• [Objective]:
Copy out the whole listing exactly as written, leaving the pictures behind.

- - - -

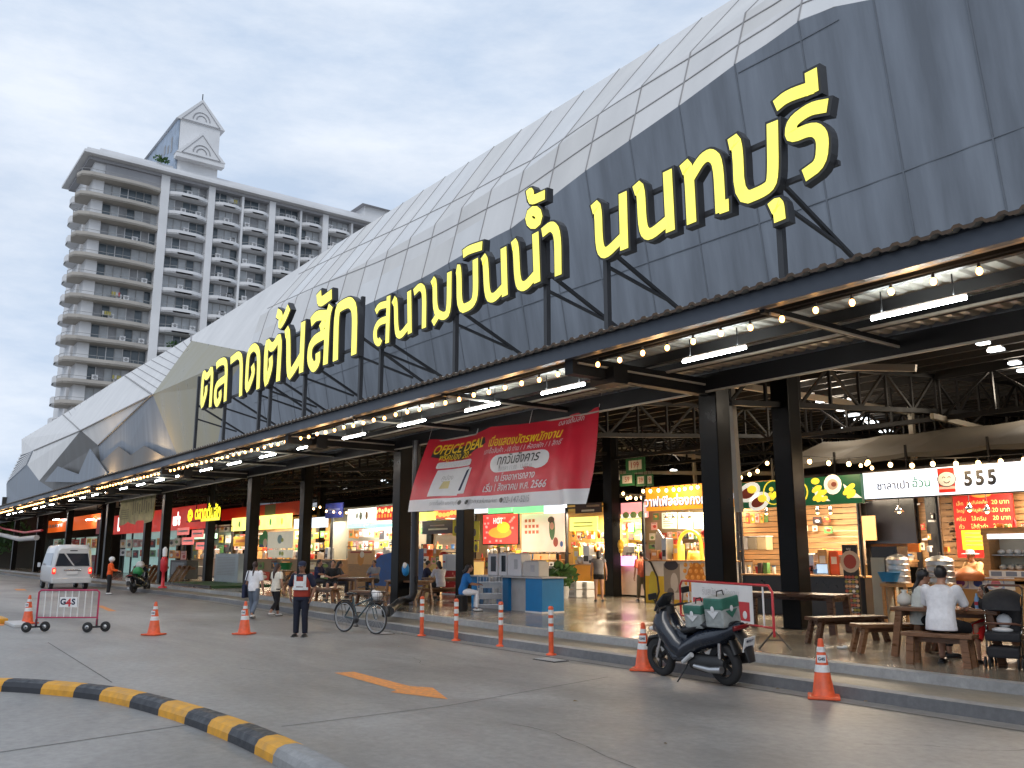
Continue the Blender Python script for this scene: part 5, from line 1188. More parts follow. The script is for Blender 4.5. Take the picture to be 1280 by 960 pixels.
t = stall('dessert_stall', 'lit snack stall under the yellow neon sign with red cards in front', P(238, 720, Y=20.5).x, P(287, 720, Y=20.5).x, 20.5, 1.2, 2.2, front=K(190, 170, 140), back=K(165, 180, 165), power=60, zt=3.3, tint=(1, .93, .82))
B = Board(240, 668, 268, 674, 20.4, .2); b = MB(LT(190, 235, 200, 1.4)); B.panel(b); b.build('tube', t, world=True)
goods(P(240, 700, Y=20.8).x, P(286, 700, Y=20.8).x, 20.6, PF + 1.2, 10, 'the stall under the neon sign', .55)
# beige tarp hung at the canopy edge
B = Board(152, 619, 195, 655, 14.4, .02); b = MB(mat('old_tarp', (.42, .37, .2), .8, var=.35, scale=2.2)); n_ = 14; vs, fs = [], []
for i in range(n_ + 1):
    for j in range(6): q = B.at(i / n_, j / 5, .1 * math.sin(i * 1.9) + .05 * math.sin(i * 4.1 + j)); q.z -= .12 * math.sin(i * 1.3) * (j == 0); vs.append(q)
for i in range(n_):
    for j in range(5): fs.append((i * 6 + j, i * 6 + 6 + j, i * 6 + 7 + j, i * 6 + j + 1))
b.add(vs, fs, True); b.use(mat('tarp_print', (.2, .18, .1), .8, var=.3))
for k in range(9): u = .45 + .06 * k; B.rect(b, u, .25 + .05 * (k % 3), u + .03, .75 - .06 * (k % 4), .16)
for k in range(5): B.rect(b, .08, .15 + k * .07, .35, .17 + k * .07, .16)
tag(b.build('hanging_tarp'), 'weathered yellowish tarp with faded print hanging between two columns', 'tarp')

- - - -

• [Output]:
Continue the Blender Python script for this scene: part 5, from line 1188. More parts follow. The script is for Blender 4.5. Take the picture to be 1280 by 960 pixels.
t = stall('dessert_stall', 'lit snack stall under the yellow neon sign with red cards in front', P(238, 720, Y=20.5).x, P(287, 720, Y=20.5).x, 20.5, 1.2, 2.2, front=K(190, 170, 140), back=K(165, 180, 165), power=60, zt=3.3, tint=(1, .93, .82))
B = Board(240, 668, 268, 674, 20.4, .2); b = MB(LT(190, 235, 200, 1.4)); B.panel(b); b.build('tube', t, world=True)
goods(P(240, 700, Y=20.8).x, P(286, 700, Y=20.8).x, 20.6, PF + 1.2, 10, 'the stall under the neon sign', .55)
# beige tarp hung at the canopy edge
B = Board(152, 619, 195, 655, 14.4, .02); b = MB(mat('old_tarp', (.42, .37, .2), .8, var=.35, scale=2.2)); n_ = 14; vs, fs = [], []
for i in range(n_ + 1):
    for j in range(6): q = B.at(i / n_, j / 5, .1 * math.sin(i * 1.9) + .05 * math.sin(i * 4.1 + j)); q.z -= .12 * math.sin(i * 1.3) * (j == 0); vs.append(q)
for i in range(n_):
    for j in range(5): fs.append((i * 6 + j, i * 6 + 6 + j, i * 6 + 7 + j, i * 6 + j + 1))
b.add(vs, fs, True); b.use(mat('tarp_print', (.2, .18, .1), .8, var=.3))
for k in range(9): u = .45 + .06 * k; B.rect(b, u, .25 + .05 * (k % 3), u + .03, .75 - .06 * (k % 4), .16)
for k in range(5): B.rect(b, .08, .15 + k * .07, .35, .17 + k * .07, .16)
tag(b.build('hanging_tarp'), 'weathered yellowish tarp with faded print hanging between two columns', 'tarp')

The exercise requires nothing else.